> _PROBLEM STATEMENT_
Below is a listing. Quote from it, exactly, the lines from the one containing "The Blender Python" down to the one containing "b = MB(); b.bbox((x0-.05,y0-.06,H-.06), (x1+.05,y1,H));", both ends included, and nothing else.

###

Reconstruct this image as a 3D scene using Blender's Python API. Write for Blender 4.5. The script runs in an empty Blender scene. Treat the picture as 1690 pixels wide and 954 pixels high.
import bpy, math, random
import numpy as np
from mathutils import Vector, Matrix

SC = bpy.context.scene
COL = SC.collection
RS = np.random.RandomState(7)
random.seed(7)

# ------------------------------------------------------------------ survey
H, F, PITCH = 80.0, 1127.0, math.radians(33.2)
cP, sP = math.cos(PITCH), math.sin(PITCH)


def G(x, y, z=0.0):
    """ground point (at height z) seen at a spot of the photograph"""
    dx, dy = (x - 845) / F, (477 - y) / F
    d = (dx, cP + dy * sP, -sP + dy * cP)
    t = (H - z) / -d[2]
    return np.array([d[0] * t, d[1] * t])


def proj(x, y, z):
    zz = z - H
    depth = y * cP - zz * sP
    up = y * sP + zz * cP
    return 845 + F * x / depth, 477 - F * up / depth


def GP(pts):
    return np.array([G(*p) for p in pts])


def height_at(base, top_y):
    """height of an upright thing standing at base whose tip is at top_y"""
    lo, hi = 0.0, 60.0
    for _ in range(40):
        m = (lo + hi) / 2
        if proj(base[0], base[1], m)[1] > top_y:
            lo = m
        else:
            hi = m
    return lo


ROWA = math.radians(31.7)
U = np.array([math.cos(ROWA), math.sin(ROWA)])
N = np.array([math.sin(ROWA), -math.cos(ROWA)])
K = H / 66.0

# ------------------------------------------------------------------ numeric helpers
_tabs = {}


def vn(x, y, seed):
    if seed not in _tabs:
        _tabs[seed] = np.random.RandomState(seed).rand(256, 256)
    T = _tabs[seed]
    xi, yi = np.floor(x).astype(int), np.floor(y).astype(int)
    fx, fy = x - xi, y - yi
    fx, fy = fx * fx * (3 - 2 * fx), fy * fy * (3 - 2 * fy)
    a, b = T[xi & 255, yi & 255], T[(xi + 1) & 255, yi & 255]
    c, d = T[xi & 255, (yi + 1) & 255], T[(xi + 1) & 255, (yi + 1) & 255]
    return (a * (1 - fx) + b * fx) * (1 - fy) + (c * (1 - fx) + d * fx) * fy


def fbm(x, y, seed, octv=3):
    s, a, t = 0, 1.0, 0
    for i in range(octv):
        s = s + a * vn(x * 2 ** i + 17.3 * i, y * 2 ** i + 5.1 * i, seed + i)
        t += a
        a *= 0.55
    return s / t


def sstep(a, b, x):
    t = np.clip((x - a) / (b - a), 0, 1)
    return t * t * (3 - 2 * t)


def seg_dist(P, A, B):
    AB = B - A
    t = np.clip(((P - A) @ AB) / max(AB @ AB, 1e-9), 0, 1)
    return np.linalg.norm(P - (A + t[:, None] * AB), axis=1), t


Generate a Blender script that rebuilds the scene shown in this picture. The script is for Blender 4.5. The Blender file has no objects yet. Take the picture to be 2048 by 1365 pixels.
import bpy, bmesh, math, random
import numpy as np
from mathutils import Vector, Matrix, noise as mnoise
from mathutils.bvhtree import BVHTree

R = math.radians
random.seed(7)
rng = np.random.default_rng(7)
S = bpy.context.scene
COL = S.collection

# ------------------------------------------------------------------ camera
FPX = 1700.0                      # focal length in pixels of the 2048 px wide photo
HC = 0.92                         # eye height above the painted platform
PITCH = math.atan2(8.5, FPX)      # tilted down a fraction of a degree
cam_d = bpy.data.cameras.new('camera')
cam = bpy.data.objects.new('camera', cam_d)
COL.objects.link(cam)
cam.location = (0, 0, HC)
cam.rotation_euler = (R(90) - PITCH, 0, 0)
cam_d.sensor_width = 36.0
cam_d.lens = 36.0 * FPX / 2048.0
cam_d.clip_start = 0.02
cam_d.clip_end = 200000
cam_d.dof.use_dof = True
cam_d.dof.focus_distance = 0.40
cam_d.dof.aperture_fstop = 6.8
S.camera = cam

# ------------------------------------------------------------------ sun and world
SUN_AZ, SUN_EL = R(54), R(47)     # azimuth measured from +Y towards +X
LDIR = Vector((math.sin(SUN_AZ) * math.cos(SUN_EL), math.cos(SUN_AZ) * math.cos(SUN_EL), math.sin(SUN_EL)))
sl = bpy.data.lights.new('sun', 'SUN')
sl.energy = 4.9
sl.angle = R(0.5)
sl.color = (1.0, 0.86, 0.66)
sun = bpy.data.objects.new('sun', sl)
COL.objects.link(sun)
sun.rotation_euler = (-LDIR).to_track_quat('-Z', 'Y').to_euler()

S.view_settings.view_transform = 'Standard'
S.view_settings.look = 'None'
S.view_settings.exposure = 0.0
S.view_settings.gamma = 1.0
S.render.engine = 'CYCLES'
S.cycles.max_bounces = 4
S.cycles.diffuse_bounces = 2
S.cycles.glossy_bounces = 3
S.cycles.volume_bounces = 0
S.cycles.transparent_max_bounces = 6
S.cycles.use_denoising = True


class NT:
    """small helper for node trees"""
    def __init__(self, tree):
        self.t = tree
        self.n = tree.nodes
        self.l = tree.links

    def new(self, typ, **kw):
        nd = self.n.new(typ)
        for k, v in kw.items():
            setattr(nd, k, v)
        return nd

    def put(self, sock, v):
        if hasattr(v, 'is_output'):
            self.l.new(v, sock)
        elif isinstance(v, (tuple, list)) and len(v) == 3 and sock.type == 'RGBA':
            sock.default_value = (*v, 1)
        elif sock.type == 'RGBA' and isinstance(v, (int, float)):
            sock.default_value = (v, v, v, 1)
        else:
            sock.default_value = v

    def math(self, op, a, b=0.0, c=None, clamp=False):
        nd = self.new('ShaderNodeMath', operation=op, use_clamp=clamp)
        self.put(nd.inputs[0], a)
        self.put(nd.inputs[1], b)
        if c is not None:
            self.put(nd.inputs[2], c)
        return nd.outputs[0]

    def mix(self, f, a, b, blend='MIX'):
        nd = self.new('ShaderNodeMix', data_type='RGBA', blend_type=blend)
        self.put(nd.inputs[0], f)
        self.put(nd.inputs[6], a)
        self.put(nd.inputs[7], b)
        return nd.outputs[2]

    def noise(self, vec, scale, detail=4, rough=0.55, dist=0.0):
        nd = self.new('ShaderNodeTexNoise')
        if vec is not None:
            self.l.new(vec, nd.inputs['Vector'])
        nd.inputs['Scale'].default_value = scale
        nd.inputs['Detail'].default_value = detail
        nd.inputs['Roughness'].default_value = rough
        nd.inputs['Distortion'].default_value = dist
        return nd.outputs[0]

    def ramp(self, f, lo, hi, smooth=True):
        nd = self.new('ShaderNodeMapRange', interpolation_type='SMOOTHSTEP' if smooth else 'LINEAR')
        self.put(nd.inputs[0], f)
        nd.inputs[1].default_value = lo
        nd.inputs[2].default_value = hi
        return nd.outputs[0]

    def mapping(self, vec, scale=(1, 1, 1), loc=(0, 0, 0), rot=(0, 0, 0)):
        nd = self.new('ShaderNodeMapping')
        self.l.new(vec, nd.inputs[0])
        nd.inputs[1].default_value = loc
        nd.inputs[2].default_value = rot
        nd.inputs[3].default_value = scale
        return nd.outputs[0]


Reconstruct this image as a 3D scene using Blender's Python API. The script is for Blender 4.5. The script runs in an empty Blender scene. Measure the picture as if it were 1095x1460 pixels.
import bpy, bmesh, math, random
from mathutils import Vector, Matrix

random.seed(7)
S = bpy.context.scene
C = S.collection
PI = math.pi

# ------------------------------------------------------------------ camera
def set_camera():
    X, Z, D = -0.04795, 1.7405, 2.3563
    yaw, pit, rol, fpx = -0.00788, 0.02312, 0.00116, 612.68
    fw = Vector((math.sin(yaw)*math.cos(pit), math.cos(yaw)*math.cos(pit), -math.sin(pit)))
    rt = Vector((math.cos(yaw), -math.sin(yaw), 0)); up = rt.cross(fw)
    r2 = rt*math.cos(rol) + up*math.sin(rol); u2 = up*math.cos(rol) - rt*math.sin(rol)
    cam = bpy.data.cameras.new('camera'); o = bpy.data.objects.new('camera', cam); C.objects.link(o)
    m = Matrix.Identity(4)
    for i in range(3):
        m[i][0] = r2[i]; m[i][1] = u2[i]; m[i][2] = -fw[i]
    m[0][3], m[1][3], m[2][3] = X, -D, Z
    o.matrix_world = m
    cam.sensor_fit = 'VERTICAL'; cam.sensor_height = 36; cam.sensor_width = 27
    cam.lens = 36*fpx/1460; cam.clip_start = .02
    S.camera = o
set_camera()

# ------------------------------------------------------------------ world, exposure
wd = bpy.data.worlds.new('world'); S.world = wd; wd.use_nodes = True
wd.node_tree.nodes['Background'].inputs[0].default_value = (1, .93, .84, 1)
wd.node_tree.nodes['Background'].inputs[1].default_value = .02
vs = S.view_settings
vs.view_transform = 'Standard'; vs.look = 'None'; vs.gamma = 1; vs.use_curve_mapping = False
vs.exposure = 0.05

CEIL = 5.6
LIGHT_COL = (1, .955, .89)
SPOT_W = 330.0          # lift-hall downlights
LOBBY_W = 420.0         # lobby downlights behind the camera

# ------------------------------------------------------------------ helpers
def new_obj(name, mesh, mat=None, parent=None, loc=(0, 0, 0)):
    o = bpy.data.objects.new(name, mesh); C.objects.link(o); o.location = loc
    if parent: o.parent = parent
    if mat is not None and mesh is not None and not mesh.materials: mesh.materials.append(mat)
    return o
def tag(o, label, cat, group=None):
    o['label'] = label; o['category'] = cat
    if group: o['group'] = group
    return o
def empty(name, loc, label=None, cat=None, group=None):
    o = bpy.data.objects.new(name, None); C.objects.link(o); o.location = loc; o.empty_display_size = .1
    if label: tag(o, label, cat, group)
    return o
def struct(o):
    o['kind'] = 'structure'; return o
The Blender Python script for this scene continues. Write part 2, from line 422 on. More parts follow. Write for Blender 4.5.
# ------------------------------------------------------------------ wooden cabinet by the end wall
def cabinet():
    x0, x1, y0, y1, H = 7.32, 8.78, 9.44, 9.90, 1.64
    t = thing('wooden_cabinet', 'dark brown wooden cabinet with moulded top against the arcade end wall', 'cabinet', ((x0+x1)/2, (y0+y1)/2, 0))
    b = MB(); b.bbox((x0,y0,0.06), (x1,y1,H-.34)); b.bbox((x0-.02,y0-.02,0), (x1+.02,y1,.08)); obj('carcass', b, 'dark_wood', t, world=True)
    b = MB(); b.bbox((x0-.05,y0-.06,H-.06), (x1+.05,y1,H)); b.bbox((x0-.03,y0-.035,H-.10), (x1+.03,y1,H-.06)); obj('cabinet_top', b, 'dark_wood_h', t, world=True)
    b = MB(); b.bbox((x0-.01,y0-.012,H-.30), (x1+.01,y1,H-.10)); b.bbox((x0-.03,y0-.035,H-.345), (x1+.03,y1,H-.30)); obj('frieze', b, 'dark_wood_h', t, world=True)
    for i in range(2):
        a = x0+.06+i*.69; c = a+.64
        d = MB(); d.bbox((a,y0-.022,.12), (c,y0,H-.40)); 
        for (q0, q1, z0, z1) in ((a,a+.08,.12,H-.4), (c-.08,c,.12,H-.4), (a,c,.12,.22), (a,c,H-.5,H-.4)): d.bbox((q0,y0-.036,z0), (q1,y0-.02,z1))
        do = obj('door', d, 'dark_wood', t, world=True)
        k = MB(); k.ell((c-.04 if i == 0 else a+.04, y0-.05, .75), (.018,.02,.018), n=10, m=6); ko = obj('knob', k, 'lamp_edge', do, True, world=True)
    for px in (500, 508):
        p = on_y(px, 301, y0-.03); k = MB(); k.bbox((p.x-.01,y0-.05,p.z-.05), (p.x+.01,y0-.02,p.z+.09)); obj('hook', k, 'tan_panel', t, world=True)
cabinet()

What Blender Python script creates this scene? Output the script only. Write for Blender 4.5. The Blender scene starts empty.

###

> _EXPECTED ANSWER_
The Blender Python script for this scene continues. Write part 2, from line 422 on. More parts follow. Write for Blender 4.5.
# ------------------------------------------------------------------ wooden cabinet by the end wall
def cabinet():
    x0, x1, y0, y1, H = 7.32, 8.78, 9.44, 9.90, 1.64
    t = thing('wooden_cabinet', 'dark brown wooden cabinet with moulded top against the arcade end wall', 'cabinet', ((x0+x1)/2, (y0+y1)/2, 0))
    b = MB(); b.bbox((x0,y0,0.06), (x1,y1,H-.34)); b.bbox((x0-.02,y0-.02,0), (x1+.02,y1,.08)); obj('carcass', b, 'dark_wood', t, world=True)
    b = MB(); b.bbox((x0-.05,y0-.06,H-.06), (x1+.05,y1,H)); b.bbox((x0-.03,y0-.035,H-.10), (x1+.03,y1,H-.06)); obj('cabinet_top', b, 'dark_wood_h', t, world=True)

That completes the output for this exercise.